Belmont Club

By Richard Fernandez

Bio

Get Updates From Richard Fernandez
A Comment About

The 2010 to Yuma

October 11, 2009 - 5:42 am - by Richard Fernandez
goy
2009-10-13 07:20:03

@140. David S: – It’s not over the top in the least.

Your assertions above are completely over the top. Either that or you simply worded them stupidly. You pick.

The clear net benefit to continued reliance on fossil fuels right now is found in the observable and unavoidable fact that – right now – there is no viable alternative. And there won’t be one for the foreseeable future.

In the meantime there’s plenty of research being applied to the development of such alternatives. Notably, however, the federal government seems far more interested in pouring money into research shoring up the Climate Crisis canard in support of their cap-and-tax-and-spend policies and nebulous “green jobs” (hamster wheels?), rather than provide tax incentives and financial assistance for companies to develop and produce viable alternatives to fossil fuels energy.

- The Chinese will soon be leading the world in solar manufacturing capacity and installed generation.
Wow. You’re even more naive than the rest of your posts at this site would indicate. The prediction that the Chinese will be “leading the world” in something the rest of the world takes only half-heartedly (at best) is hardly a point in favor of AGW. This relative prediction – assuming it ever materializes – is meaningless.

But what provides greater insight into your vast reserves of naivete is the fact that, unlike you, the Chinese are not stupid. They know an easy mark when they see one. And right now all the dolts who want to destroy their own economies based on devotion to a bogus, debunked religion of self-hatred, present one of the greatest captive markets the Chinese have ever seen. They’ll be more than happy to produce whatever that market demands, no matter how insane it is. This says nothing about their support for AGW outside of the fact that irrational devotion to it will fuel their economy – while destroying ours – for decades.

- If we want to compete in the global economy and have any kind of strategic security, energy independence is a necessity, and that means ditching fossil fuels now.
Wrong. Again, you can’t ditch fossil fuels until you have a viable alternative. Right now there is no viable alternative. True energy independence – right now – means using our own natural resources AND providing the necessary incentives to stimulate a market for alternative energy. The demand will have to come from the bottom up. Forcing such a change on the market will work about as well as HMOs, CRA and Prohibition did.

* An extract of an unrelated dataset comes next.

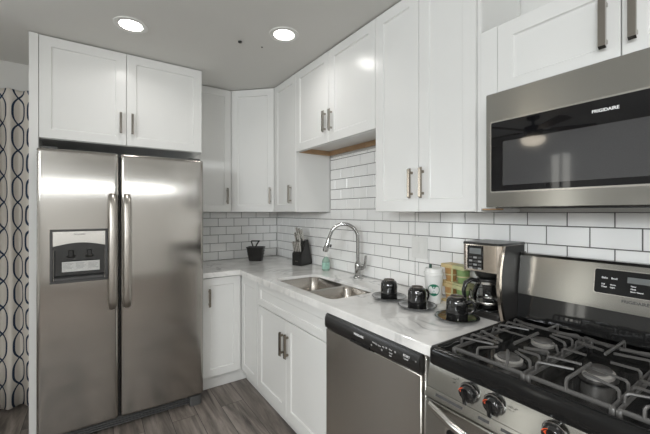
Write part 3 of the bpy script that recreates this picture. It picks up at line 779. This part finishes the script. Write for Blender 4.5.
# carafe: lifts out, so it is its own thing
gx, gy, gz = -0.162, -2.410, z0 + 0.0365
CM = Matrix.Translation((gx, gy, gz)) @ Matrix.Diagonal((1.1, 1.1, 1.18, 1))
c = thing('coffee_carafe', 'glass coffee carafe with black handle standing in the coffee maker', 'carafe', (gx, gy, gz))
MB(CM).lathe([(0.0, 0.0005), (0.046, 0.0005), (0.054, 0.006), (0.059, 0.03), (0.058, 0.05), (0.050, 0.078), (0.041, 0.092), (0.040, 0.098)], (0, 0, 0), 36, caps=(False, False)).build('glass_bowl', carafe_glass, c, 60)
MB(CM).lathe([(0.0408, 0.090), (0.0425, 0.0905), (0.0425, 0.099), (0.0408, 0.0995)], (0, 0, 0), 36, caps=(False, False)).build('collar', steel_plain, c, 60)
MB(CM).lathe([(0.0405, 0.0985), (0.0415, 0.100), (0.040, 0.108), (0.02, 0.112), (0.0, 0.112)], (0, 0, 0), 36).build('lid', blk_satin, c, 50)
MB(CM).lathe([(0.0595, 0.020), (0.0603, 0.0205), (0.0603, 0.029), (0.0597, 0.0295)], (0, 0, 0), 36, caps=(False, False)).build('steel_band', steel_plain, c, 60)
ha = math.radians(150); ux, uy = math.cos(ha), math.sin(ha)
hp_ = [(0.040, 0.100), (0.068, 0.106), (0.092, 0.094), (0.100, 0.066), (0.096, 0.036), (0.084, 0.016), (0.074, 0.012)]
MB(CM).tube([(ux * r, uy * r, h) for r, h in hp_], [0.010, 0.010, 0.010, 0.0095, 0.009, 0.008, 0.006], 10, flat=(0.8, 1.2)).build('handle', blk_gloss, c, 60)
MB(CM).tube([(ux * r, uy * r, h) for r, h in ((0.060, 0.058), (0.074, 0.070), (0.078, 0.04), (0.060, 0.034))], 0.003, 6).build('handle_strap', steel_plain, c, 60)

# ------------------------------------------------------------------ switch plate
t = thing('light_switch', 'white double switch plate on the tile wall behind the cups', 'switch', (0, -1.905, 1.1))
F9 = frame((-0.0095, 0, 0), R_U)
MB(F9).box(1.846, 1.963, 1.100, 1.225, 0.0003, 0.006, 0.003).build('plate', white_plastic, t)
for u in (1.870, 1.916):
    sw = MB(F9).box(u, u + 0.033, 1.129, 1.196, 0.0061, 0.0085, 0.0012).build('rocker', white_plastic, t)

# ------------------------------------------------------------------ refrigerator
t = thing('refrigerator', 'large stainless steel side-by-side refrigerator with ice and water dispenser', 'refrigerator', (-1.41, -0.4, 0))
MB().box(-1.862, -0.957, -0.688, -0.06, 0.03, 1.730, 0.004).build('body', dark_body, t)
YF = -0.752
def fridge_door(x0, x1):
    n = 14; front = []
    r = 0.022
    for k in range(6):
        a = PI - PI / 2 * 0 ; 
    pts = []
    for k in range(7):                     # left rounded edge
        a = math.radians(180 + 90 * k / 6); pts.append((x0 + r + r * math.cos(a), YF + 0.006 + r + r * math.sin(a)))
    for k in range(1, n):
        f = k / n; pts.append((x0 + r + (x1 - x0 - 2 * r) * f, YF + 0.006 - 0.006 * math.sin(PI * f)))
    for k in range(7):
        a = math.radians(270 + 90 * k / 6); pts.append((x1 - r + r * math.cos(a), YF + 0.006 + r + r * math.sin(a)))
    pts += [(x1, -0.690), (x0, -0.690)]
    mb = MB(); lo_ = [(x + (0.002 if x < (x0 + x1) / 2 else -0.002) * 0, y, 0) for x, y in pts]
    def sh(i):
        cx = (x0 + x1) / 2
        return [(cx + (x - cx) * (1 - i / (x1 - x0)), y + (i if y < -0.70 else 0)) for x, y in pts]
    loops = [[(x, y, z) for x, y in sh(i)] for i, z in ((0.010, 0.075), (0.003, 0.0775), (0.0, 0.084), (0.0, 0.092), (0.0, 1.720), (0.0, 1.728), (0.003, 1.7365), (0.010, 1.740))]
    mb.loft(loops)
    return mb.build('door', steel_v, t, 50)
d1 = fridge_door(-1.872, -1.4715); d2 = fridge_door(-1.4625, -0.951)
# dispenser recess cut in the left door
cut = MB().box(-1.794, -1.546, -0.80, -0.705, 0.985, 1.178, 0).build('cutter', steel_v)
mod = d1.modifiers.new('b', 'BOOLEAN'); mod.object = cut; mod.operation = 'DIFFERENCE'; mod.solver = 'EXACT'
bpy.context.view_layer.update()
nm = bpy.data.meshes.new_from_object(d1.evaluated_get(bpy.context.evaluated_depsgraph_get()))
d1.modifiers.clear(); d1.data = nm; bpy.data.objects.remove(cut)
nm.set_sharp_from_angle(angle=math.radians(40))
# dispenser housing
FF = frame((0, YF, 0), B_U)
mb = MB(FF)
X0, X1, Z0, Z1 = -1.811, -1.530, 0.958, 1.270
mb.box(X0, X1, Z1 - 0.012, Z1, -0.004, 0.010, 0.003); mb.box(X0, X0 + 0.014, Z0 + 0.0125, Z1 - 0.0125, -0.004, 0.010, 0.003); mb.box(X1 - 0.014, X1, Z0 + 0.0125, Z1 - 0.0125, -0.004, 0.010, 0.003)
mb.box(X0, X1, Z0, Z0 + 0.012, -0.004, 0.016, 0.003)
dh = mb.build('dispenser_frame', dark_body, d1)
# silver upper panel, its lower edge arched
pts = [(X0 + 0.0145, Z1 - 0.0125)]
m_ = 12
arc = [(X0 + 0.0145 + (X1 - X0 - 0.029) * k / m_, 1.172 + 0.020 * math.sin(PI * k / m_)) for k in range(m_ + 1)]
poly = [(X1 - 0.0145, Z1 - 0.0125), (X0 + 0.0145, Z1 - 0.0125)] + arc
mb = MB(FF); mb.loft([[(a, b, -0.003) for a, b in poly], [(a, b, 0.009) for a, b in poly]]); mb.build('dispenser_panel', steel_plain, d1, 40)
text('panel_text', 'FRIGIDAIRE', FF @ Matrix.Translation(((X0 + X1) / 2, 1.237, 0.0092)), 0.011, dark_print, d1, align='CENTER')
arc2 = [(a, b - 0.0005) for a, b in arc]
mb = MB(FF); poly = arc2[::-1] + [(X0 + 0.0145, 1.150), (X1 - 0.0145, 1.150)]
mb.loft([[(a, b, -0.010) for a, b in poly], [(a, b, 0.005) for a, b in poly]]); mb.build('dispenser_hood', blk_gloss, d1, 40)
mb = MB(FF)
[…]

- If you understand the stakes here, start considering the ramifications of an oil shortage for our economy and military.
That’s an easy one. The ramifications of an oil shortage will immediately and clearly demonstrate the Democrats’ outright treason and criminal culpability in the form of consistently stonewalling development of our own resources. If we were to fail anywhere militarily due to lack of oil, the very first case to be made would be determining and holding accountable those who prevented us from using our own resources.

Zippy, when you’ve done something useful with your life and have demonstrated a viable alternative to fossil fuels – one that is readily available and can provide the energy needed to run the entire nation plus its Army and Air Force – do let us know. In the meantime, the best alternative is largely used by the Navy: nuclear. Patterning our energy policy after France’s would be the best approach right now.

Rather than spew passive-aggressive nonsense on message boards, you might consider a corrective for the six years you wasted in college. Go back and get a practical degree in something useful and apply your energies to the research you seem to think is so vital. That you persist, rather, in trolling places like PJM demonstrates that you are anything but a serious person.